Friday, October 4

blessed

College college college college college. I've officially been here doing classes and being a college kid for one month.

In an academic setting, I've never felt so excited to thrive. Roundabouts my junior year, I started to lose some of my passion for education and knowledge. I had a lot on my plate, and school was, for awhile, an overwhelming burden. I wanted to sleep all day and all night and all of the time in between. Senior year allowed me to start to fall in love with learning again. It was a beautiful thing.
So, on September 2, I packed up my important possessions and moved into Lowell Dorm, Gamma hall, room 214. I switched a class around, met quite a few amazing people, and fell in love with life here. I can not say enough times over how much I am loving the college experience. I've posted it before, I'll probably say it more than a few times again. I'm likely sounding like a broken record.
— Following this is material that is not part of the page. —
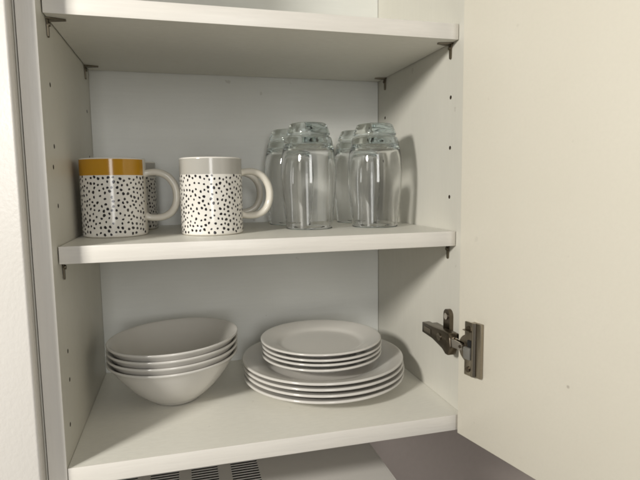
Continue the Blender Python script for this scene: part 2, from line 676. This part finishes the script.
outer = [(0.0, 0.003), (0.031, 0.003), (0.0325, 0.0008), (0.034, 0.0)] + arc(R - 0.0035, 0.0035, 0.0035, -70, 0, 6)
outer += [(R, 0.02 + 0.075 * k / 6) for k in range(6)] + [(R, 0.0945)]
lip = arc(R - 0.0019, H - 0.0019, 0.0019, 0, 180, 8)
inner = [(R - 0.0042, H - 0.012), (R - 0.0042, 0.02)] + arc(R - 0.0122, 0.014, 0.008, 0, -90, 6) + [(0.0, 0.006)]


U0, U1, V0, V1 = 0.0112, 2 * math.pi * 0.04 - 0.0112, 0.0040, 0.0750


def scatter(dmin, seed):
    rng = random.Random(seed)
    pts = []
    miss = 0
    while miss < 900:
        q = (rng.uniform(U0, U1), rng.uniform(V0, V1))
        if all((q[0] - p[0]) ** 2 + ((q[1] - p[1]) * 0.93) ** 2 > dmin * dmin for p in pts):
            pts.append(q)
            miss = 0
        else:
            miss += 1
    return pts, rng


def print_dabs(bm, n=11):
    """the mug's transfer print: hand drawn black dabs lying on the glaze"""
    print_dabs.seed += 1
    pts, rng = scatter(0.0047, print_dabs.seed)
    for pu, pv in pts:
        a = rng.uniform(0.0014, 0.0020)
        b = a * rng.uniform(0.72, 1.0)
        tilt = rng.gauss(math.pi / 2, 0.5)
        ring = []
        ph = rng.uniform(0, 6.28)
        for k in range(n):
            t = 2 * math.pi * k / n
            w_ = 1 + 0.10 * math.sin(2 * t + ph) + 0.07 * math.sin(3 * t + 2 * ph)
            x, y = a * w_ * math.cos(t), b * w_ * math.sin(t)
            uu = pu + x * math.cos(tilt) - y * math.sin(tilt)
            vv = min(pv + x * math.sin(tilt) + y * math.cos(tilt), 0.0762)
            an = uu / 0.04
            ring.append(bm.verts.new(((R + 0.00012) * math.cos(an), (R + 0.00012) * math.sin(an), vv)))
        an = pu / 0.04
        c = bm.verts.new(((R + 0.00013) * math.cos(an), (R + 0.00013) * math.sin(an), min(pv, 0.0760)))
        for k in range(n):
            bm.faces.new((ring[k], ring[(k + 1) % n], c)).material_index = 1


print_dabs.seed = 3


def mug_body(mat, parent):
    bm = lathe(outer + lip + inner, 128, uv=True)
    lay = bm.verts.layers.float.new('outer')
    for v in bm.verts:
        r = math.hypot(v.co.x, v.co.y)
        v[lay] = 1.0 if (r > R - 0.0012) else 0.0
    print_dabs(bm)
    o = obj('body', bm, mat, parent)
    o.data.materials.append(M_ink)
    return o


def mug_handle(parent):
    path = spline([(x + 0.0018 * min(1, max(0, (x - 0.045) / 0.02)), y, z) for x, y, z in [(0.0355, 0, 0.0772), (0.0440, 0, 0.0798), (0.0550, 0, 0.0798), (0.0660, 0, 0.0740), (0.0738, 0, 0.0625),
                   (0.0760, 0, 0.0500), (0.0740, 0, 0.0375), (0.0675, 0, 0.0275), (0.0570, 0, 0.0222), (0.0450, 0, 0.0218), (0.0355, 0, 0.0252)]], 7)

    def ra(t):
        e = min(t, 1 - t)
        return 0.0040 + 0.0009 * min(1, e / 0.3) + 0.0022 * max(0, 1 - e / 0.10) ** 2

    def rb(t):
        e = min(t, 1 - t)
        return 0.0062 + 0.0022 * max(0, 1 - e / 0.12) ** 2
    return obj('handle', tube(path, ra, rb, (0, 1, 0), 24), M_cream, parent)


def mug(mat, loc, rz, label):
    t = tag(empty('mug', loc, math.radians(rz)), label, 'mug', 'spotted mugs on the middle shelf')
    mug_body(mat, t)
    mug_handle(t)
    return t


ZS = ZMID + 0.0002
mug(M_mug_y, (0.0458, 0.1385, ZS), -6, 'black spotted white mug with a mustard yellow band round the top')
mug(M_mug_g, (0.1670, 0.1190, ZS), 5, 'black spotted white mug with a pale grey band, in front beside the glasses')
mug(M_mug_g, (0.0540, 0.2340, ZS), 118, 'spotted mug mostly hidden behind the yellow banded mug')
mug(M_mug_g, (0.1675, 0.2230, ZS), -2, 'mug hidden behind the grey banded mug, only its handle showing')

# ------------------------------------------------------------------ upturned tumblers
gh = 0.1465
g_out = [(0.0318, 0.0007), (0.0326, 0.0005), (0.0331, 0.0012), (0.0340, 0.012), (0.0362, 0.030), (0.0382, 0.050), (0.0392, 0.068),
         (0.0392, 0.080), (0.0382, 0.096), (0.0364, 0.108), (0.0346, 0.1165)]
g_out = [(p.x, p.y) for p in spline([(a, b, 0) for a, b in g_out], 4)]
g_out += [(0.0343, 0.1190), (0.0338, 0.1215), (0.0331, 0.1248), (0.0324, 0.1268), (0.0312, 0.1277), (0.0297, 0.1284), (0.0290, 0.1291), (0.0291, 0.1298), (0.0300, 0.1306), (0.0306, 0.1316),
          (0.0306, 0.1332), (0.0292, 0.1368), (0.0270, 0.1425), (0.0258, 0.1450), (0.0246, 0.1461), (0.0232, gh), (0.0212, 0.1461), (0.0180, 0.1446),
          (0.0100, 0.1436), (0.0, 0.1432)]
g_in = [(0.0, 0.1180), (0.012, 0.1180), (0.022, 0.1172), (0.0280, 0.1150), (0.0316, 0.1102), (0.0342, 0.1010), (0.0360, 0.0880), (0.0371, 0.0720),
        (0.0362, 0.052), (0.0341, 0.031), (0.0323, 0.013), (0.0314, 0.0018)]
g_in = [(p.x, max(p.y, 0.0005)) for p in spline([(a, b, 0) for a, b in g_in], 4)]


def tumbler(loc, label):
    # one closed shell: foot -> outside -> rim -> inside
    prof = list(reversed(g_out)) + [(0.0315, 0.0010)] + list(reversed(g_in))
    prof[0] = (0.0, prof[0][1])
    prof[-1] = (0.0, prof[-1][1])
    o = obj('tumbler', lathe(prof, 96), M_glass, angle=80)
    o.location = loc
    o.cycles.is_caustics_caster = True
    return tag(o, label, 'glass', 'upturned tumblers on the middle shelf')


t0 = tumbler((0.3042, 0.1450, ZS), 'upturned clear tumbler in front, nearer the mugs')
t1 = dup(t0, (0.4015, 0.1390, ZS), 0.7, label='upturned clear tumbler in front, nearest the right side panel')
t2 = dup(t0, (0.2950, 0.2350, ZS), 1.9, label='upturned clear tumbler behind, just right of the mug handles')
t3 = dup(t0, (0.4075, 0.2360, ZS), 2.6, label='upturned clear tumbler behind, close to the right side panel')

# ------------------------------------------------------------------ bowls
b_out = [(0.0305, 0.0), (0.0326, 0.0), (0.0338, 0.0014), (0.0372, 0.0040), (0.0452, 0.0100), (0.0568, 0.0206), (0.0674, 0.0328), (0.0766, 0.0452),
         (0.0835, 0.0552), (0.0876, 0.0602)]
b_in = [(0.0862, 0.0632), (0.0828, 0.0600), (0.0762, 0.0518), (0.0672, 0.0400), (0.0565, 0.0276), (0.0448, 0.0172), (0.0300, 0.0106), (0.0150, 0.0088), (0.0, 0.0082)]
sp = lambda q, n=5: [(p.x, p.y) for p in spline([(a, b, 0) for a, b in q], n)]
b_prof = [(0.0, 0.0035), (0.0285, 0.0032)] + b_out[:2] + sp(b_out[2:]) + [(0.0886, 0.0612), (0.0886, 0.0626), (0.0878, 0.0635)] + sp(b_in)
b0 = obj('bowl', lathe(b_prof, 128), M_china, angle=50)
tag(b0, 'white china bowl at the bottom of the bowl stack, resting on the cabinet floor', 'bowl', 'white bowls in a stack')
b0.location = (0.1115, 0.1640, 0.0012)
b0.rotation_euler = (0, -0.030, 0)
for k, lab in ((1, 'second bowl from the bottom of the white bowl stack'), (2, 'third bowl from the bottom of the white bowl stack'),
               (3, 'top bowl of the white stack, its plain inside in view')):
    dup(b0, (0.1115 + 0.0005 * k, 0.1640 - 0.0004 * k, 0.0012 + 0.0089 * k), rot=(0, -0.030 - 0.002 * k, 1.1 * k), label=lab)


# tilt is about the world y axis for every bowl, so turning about its own axis must come first
for o in C.objects:
    if o.name.startswith('bowl') and o.type == 'MESH':
        rx, ry, rz = o.rotation_euler
        o.rotation_euler = (Matrix.Rotation(ry, 3, 'Y') @ Matrix.Rotation(rz, 3, 'Z')).to_euler()


# ------------------------------------------------------------------ plates
def plate_prof(Rp, h, well, t=0.0034, lift=0.0):
    f = well
    out = [(0.0, 0.0026), (f * 0.86 - 0.004, 0.0024), (f * 0.86 - 0.003, 0.0), (f * 0.86 + 0.0005, 0.0), (f * 0.86 + 0.002, 0.0022),
           (f + 0.002, 0.0040), (f + 0.008, 0.0078), (Rp * 0.86, h - 0.0062), (Rp - 0.003, h - t + 0.0002)]
    edge = arc(Rp - t / 2, h - t / 2, t / 2, -75, 100, 8)
    inn = [(Rp - 0.005, h - 0.0008), (Rp * 0.86, h - 0.0032), (f + 0.010, 0.0098), (f + 0.003, 0.0065), (f - 0.003, 0.0054), (f * 0.7, 0.0050), (0.0, 0.0049)]
    prof = out[:5] + sp(out[5:], 4) + edge + sp(inn, 4)
    return [(a, b if b == 0.0 else b + lift) for a, b in prof]


PX, PY = 0.3270, 0.1610
lp = obj('dinner_plate', lathe(plate_prof(0.1205, 0.0176, 0.079, 0.0037, 0.0014), 144), M_china, angle=50)
lp.location = (PX, PY, 0.0002)
tag(lp, 'large white plate at the very bottom, resting on the cabinet floor', 'plate', 'large white plates in a stack')
for k, (dx, dy, lab) in enumerate(((0.0008, 0.0005, 'second large white plate from the cabinet floor'), (-0.0006, 0.0012, 'third large white plate from the cabinet floor'),
                                   (-0.0014, 0.0008, 'topmost large white plate, directly under the small plates')), 1):
    dup(lp, (PX + dx, PY + dy, 0.0002 + 0.0081 * k), 0.9 * k, label=lab)
zl = 0.0002 + 0.0081 * 3 + 0.0014 + 0.0051
spl = obj('side_plate', lathe(plate_prof(0.0900, 0.0166, 0.057, 0.0033, 0.0030), 144), M_china, angle=50)
SX, SY = 0.3235, 0.1610
spl.location = (SX, SY, zl)
tag(spl, 'lowest small white plate, sitting on the large plates', 'plate', 'small white plates in a stack')
for k, (dx, dy, lab) in enumerate(((0.0005, 0.0006, 'second small white plate from the bottom of the upper stack'), (0.0004, -0.0005, 'third small white plate from the bottom of the upper stack'),
                                   (-0.0004, 0.0004, 'small white plate on top of the whole plate stack')), 1):
    dup(spl, (SX + dx, SY + dy, zl + (0, 0.0073, 0.0140, 0.0214)[k]), 0.7 * k, label=lab)

# boards that catch the light bent through the tumblers
for o in C.objects:
    if o.parent == cab and o.name.split('.')[0] in ('side_panel', 'back_panel', 'shelf'):
        o.cycles.is_caustics_receiver = True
Redundant and a little bit like an optimistic three year old   (http://www.youtube.com/watch?v=qR3rK0kZFkg).
And, finally, I'm getting a solid balance going on between Jesus, school, a social life, and personal time...and in that order  [:          The liberal arts foundation has allowed for me to put Jesus back at the center of everything. Not only do we start classes with prayer, but it's truly integrated.
We read the bible to study good writing and report skills as a model for our own papers. We pray as a class for level-headedness and clearness of thought before giving formal speeches. We hold socratic circle discussions about textbook material. We laugh and cry and eat lunch together and laugh some more. It's a beautiful thing.
The girls on my floor are amazing. They're like family, and I wouldn't choose another floor on campus for anything. Each of them is like a sister to me...or an extention of myself. I see parts of myself in them; parts of who I've been, who I am, and who I'm becoming. With my girls, I'm starting to learn to let vulnerbility show, because it allows them to be there for me. I'm learning how to read their emotions and how to be there for them when they need me. It's a give and take, and it's wonderful.

There is no place I would rather be.